Budget Crunches Slows Payments

State and local budget crunches mean government contractors will have to wait longer to get paid, the WSJ‘s Marshall Eckblad reports.

An Illinois non-profit named Springfield Arc Inc. is doing the people’s work, serving the mentally disabled. Trouble is, the people are six months late in paying.

The state of Illinois owes the Springfield-based provider $1.5 million, some of it since July. It’s cost Springfield Arc $50,000 in bank borrowing expenses and lost interest income to prop up its $9 million budget, and keep cutting paychecks to 200 employees. It has also delayed growth plans.

The state “can’t give you money they don’t have,” said Carlissa Puckett, executive director at Springfield Arc, whose services include job placement and training as well as home and foster care.

As falling tax revenues squeeze governments, from state capitols to school districts, the cash crunch is also putting smaller companies that do work for them in a financial vise. In many cases, these Main Street businesses are carrying out the same contract work as they did in prior years – except now, they’re waiting longer to be paid. In some cases, far longer.

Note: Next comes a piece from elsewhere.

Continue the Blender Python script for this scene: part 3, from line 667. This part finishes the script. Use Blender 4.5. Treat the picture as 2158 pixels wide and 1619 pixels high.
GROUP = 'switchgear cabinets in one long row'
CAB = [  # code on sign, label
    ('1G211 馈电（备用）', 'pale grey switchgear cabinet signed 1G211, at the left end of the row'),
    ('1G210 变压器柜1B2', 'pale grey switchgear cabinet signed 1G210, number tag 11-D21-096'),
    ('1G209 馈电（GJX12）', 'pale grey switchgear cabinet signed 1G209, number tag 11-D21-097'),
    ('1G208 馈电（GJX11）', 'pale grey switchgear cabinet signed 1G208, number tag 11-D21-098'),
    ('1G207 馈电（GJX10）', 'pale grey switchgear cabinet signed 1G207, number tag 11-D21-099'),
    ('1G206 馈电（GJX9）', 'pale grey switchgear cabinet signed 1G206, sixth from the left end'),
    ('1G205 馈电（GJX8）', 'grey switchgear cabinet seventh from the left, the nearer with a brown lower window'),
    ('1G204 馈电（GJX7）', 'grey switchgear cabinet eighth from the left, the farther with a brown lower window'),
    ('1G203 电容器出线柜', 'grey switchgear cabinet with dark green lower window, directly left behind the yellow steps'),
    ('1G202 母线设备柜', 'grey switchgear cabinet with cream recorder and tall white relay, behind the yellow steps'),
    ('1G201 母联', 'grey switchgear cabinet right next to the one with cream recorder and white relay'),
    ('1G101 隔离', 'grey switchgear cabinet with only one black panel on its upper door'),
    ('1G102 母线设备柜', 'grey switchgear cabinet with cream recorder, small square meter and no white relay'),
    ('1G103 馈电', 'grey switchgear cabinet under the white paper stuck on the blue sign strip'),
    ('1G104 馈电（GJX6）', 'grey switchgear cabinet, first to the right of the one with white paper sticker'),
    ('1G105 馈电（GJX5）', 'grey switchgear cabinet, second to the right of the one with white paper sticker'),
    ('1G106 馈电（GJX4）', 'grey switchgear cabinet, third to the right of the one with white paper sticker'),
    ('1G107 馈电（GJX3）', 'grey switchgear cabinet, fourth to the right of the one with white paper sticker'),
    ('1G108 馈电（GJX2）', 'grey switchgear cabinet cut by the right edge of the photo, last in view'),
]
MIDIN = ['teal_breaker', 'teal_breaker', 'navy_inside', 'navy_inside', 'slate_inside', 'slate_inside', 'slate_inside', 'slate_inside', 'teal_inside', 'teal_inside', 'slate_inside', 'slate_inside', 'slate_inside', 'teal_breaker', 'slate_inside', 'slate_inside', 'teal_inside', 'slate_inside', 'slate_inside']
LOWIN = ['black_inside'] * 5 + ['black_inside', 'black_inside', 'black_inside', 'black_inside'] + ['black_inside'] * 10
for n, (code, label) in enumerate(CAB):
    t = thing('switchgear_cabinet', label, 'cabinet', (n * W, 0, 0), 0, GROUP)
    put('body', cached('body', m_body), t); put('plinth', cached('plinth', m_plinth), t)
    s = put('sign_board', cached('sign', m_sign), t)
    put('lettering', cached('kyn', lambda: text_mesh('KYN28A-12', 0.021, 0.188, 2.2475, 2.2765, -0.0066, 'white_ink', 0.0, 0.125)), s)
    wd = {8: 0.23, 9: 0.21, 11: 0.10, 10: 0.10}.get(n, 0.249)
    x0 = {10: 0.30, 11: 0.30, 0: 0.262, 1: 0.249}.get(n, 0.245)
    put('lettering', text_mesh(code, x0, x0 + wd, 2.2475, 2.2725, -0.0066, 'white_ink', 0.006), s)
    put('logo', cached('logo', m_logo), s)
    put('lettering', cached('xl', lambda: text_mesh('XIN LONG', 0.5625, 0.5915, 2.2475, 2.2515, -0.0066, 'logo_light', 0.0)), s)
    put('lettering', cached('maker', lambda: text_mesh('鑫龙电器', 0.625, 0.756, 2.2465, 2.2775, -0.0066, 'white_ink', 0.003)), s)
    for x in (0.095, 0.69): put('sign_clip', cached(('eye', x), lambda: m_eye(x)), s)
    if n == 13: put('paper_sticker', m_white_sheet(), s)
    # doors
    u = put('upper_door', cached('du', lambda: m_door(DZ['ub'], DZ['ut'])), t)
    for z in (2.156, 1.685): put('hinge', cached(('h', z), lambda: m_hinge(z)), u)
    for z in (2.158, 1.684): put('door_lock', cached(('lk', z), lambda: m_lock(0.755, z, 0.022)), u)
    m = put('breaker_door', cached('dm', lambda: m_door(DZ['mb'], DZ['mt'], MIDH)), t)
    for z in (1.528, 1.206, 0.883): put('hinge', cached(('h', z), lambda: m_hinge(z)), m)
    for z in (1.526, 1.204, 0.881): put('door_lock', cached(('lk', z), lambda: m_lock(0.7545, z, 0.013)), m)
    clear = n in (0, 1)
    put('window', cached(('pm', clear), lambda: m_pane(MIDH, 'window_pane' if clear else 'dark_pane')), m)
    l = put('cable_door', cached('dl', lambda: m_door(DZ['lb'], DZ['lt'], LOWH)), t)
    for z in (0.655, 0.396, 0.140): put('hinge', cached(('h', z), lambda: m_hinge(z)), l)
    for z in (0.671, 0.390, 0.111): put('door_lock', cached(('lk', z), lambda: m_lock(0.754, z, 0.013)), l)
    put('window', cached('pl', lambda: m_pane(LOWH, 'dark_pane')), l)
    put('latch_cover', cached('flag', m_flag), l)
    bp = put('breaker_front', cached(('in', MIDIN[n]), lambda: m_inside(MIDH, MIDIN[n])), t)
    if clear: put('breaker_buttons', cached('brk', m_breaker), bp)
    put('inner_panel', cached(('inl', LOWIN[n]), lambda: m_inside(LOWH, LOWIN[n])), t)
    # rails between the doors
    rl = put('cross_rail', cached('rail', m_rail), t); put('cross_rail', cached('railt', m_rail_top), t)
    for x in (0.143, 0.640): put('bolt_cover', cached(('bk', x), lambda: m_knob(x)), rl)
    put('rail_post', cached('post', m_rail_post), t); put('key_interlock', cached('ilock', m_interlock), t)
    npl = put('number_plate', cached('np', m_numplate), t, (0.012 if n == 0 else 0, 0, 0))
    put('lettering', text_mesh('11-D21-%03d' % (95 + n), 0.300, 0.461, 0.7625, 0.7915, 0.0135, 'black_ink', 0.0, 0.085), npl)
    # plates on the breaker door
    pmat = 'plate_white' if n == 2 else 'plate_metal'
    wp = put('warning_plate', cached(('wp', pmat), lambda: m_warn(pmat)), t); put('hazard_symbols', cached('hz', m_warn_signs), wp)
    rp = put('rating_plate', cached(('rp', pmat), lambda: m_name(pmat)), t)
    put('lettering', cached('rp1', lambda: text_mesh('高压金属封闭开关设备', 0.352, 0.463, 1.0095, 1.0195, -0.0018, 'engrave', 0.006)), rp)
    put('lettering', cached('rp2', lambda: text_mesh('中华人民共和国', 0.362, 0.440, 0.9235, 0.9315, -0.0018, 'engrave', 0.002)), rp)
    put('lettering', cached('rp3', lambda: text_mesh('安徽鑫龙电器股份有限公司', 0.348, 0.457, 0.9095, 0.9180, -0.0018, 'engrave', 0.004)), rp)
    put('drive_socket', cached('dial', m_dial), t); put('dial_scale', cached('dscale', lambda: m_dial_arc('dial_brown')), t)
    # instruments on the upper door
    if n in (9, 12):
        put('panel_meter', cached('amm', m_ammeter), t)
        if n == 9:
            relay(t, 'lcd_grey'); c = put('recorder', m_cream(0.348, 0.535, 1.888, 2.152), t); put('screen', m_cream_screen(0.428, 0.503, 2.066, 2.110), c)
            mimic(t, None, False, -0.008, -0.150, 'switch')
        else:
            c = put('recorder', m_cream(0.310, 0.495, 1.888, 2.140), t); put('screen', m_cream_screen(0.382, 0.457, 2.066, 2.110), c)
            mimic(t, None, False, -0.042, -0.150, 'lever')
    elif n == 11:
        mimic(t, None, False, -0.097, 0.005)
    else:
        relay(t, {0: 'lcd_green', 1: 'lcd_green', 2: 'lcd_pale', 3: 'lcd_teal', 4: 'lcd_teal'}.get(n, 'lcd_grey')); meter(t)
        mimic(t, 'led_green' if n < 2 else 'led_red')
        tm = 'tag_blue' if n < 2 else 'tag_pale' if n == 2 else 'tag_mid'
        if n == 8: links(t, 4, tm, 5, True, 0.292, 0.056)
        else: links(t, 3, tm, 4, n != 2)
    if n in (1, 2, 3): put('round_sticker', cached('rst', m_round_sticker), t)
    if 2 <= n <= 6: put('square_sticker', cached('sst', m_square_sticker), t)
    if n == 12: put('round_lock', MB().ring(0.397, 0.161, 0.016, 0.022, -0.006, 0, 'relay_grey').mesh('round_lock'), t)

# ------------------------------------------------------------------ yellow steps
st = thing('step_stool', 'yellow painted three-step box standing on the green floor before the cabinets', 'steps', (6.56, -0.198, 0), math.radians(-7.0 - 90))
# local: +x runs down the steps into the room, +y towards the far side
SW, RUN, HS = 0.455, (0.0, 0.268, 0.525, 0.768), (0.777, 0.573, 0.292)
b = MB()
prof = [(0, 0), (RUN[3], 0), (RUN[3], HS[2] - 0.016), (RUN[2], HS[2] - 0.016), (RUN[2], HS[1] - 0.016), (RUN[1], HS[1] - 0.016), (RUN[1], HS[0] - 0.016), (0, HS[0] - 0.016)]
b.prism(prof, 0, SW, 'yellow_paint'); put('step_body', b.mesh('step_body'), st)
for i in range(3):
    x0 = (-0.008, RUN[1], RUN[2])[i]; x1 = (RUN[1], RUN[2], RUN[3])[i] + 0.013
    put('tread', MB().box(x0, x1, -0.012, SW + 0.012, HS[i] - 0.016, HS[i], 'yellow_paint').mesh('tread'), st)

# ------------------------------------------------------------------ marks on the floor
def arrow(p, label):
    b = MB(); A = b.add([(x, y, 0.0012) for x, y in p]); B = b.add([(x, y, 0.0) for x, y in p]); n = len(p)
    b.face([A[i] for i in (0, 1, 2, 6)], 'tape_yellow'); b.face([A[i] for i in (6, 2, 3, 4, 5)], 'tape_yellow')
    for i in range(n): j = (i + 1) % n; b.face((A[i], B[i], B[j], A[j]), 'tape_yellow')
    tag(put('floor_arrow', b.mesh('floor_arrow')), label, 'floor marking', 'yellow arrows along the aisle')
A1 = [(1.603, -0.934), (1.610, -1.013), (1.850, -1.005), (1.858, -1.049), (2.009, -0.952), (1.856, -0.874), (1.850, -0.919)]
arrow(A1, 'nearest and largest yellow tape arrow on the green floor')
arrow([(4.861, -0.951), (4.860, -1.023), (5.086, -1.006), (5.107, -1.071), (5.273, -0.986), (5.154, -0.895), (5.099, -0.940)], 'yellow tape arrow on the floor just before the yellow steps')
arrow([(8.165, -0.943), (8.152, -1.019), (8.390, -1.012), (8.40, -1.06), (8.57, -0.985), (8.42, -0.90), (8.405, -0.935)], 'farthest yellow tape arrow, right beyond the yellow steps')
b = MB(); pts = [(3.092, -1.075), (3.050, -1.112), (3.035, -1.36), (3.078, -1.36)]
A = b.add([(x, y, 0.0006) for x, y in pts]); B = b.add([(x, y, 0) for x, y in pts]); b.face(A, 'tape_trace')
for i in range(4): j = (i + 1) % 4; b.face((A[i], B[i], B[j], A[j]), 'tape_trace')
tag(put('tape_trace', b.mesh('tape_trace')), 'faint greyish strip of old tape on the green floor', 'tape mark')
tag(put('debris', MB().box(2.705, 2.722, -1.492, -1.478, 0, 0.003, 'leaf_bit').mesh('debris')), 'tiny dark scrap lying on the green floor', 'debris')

The dynamic illustrates how recessions ripple through the economy, in this case displacing government budget troubles onto otherwise functioning businesses that do work for them.

To keep paying bills and employees, affected companies are scrambling to find short-term working capital, with some landing cash from banks and others from less regulated lenders like those known as factors.

Government payment delays are “having a devastating effect on the economy,” said Illinois State Sen. Dan Kotowski (D-Chicago). Kotowski said Illinois’s ability to pay those bills could affect up to 200,000 jobs throughout the state.